At the hearing, members of the Senate Committee on Banking got an earful from witnesses, including Harvard law professor Elizabeth Warren. She declared that, "quite simply, the credit-card market is broken."

Warren told lawmakers that credit-card issuers earned roughly $79 billion last year from interest charges and late fees. She likened the fees to a hidden tax on card holders.

"The credit card companies are imposing a huge tax [on consumers]. And for the 23 million of those Americans who are making only the minimum monthly payments, and sometimes not that, the tricks and traps keep them on the financial ropes… never quite getting back on their feet," Warren testified.

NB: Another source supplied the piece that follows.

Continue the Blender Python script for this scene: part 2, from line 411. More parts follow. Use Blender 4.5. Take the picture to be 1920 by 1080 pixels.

But representatives from the credit-card industry denied they target vulnerable consumers. Richard Vague, the CEO of Barclays Bank, said it wouldn't make business sense.

"The vast majority of credit card holders use credit cards responsibly. Its in nobody's interest to provide credit cards to consumers who cannot repay the money they borrowed," Vague told the senators. "For that reason, we, and all other issuers, strive to provide to provide credit cards only to consumers who can handle the credit offered to them."

The banking committee hearing came just as the Government Accountability Office noted a steep rise in the number of consumers paying double-digit interest rates on their credit cards.

The hearing also signaled a shift in tone on the part of Congress, where the new Democratic majority has promised a series of hearings on how the industry markets credit cards to consumers.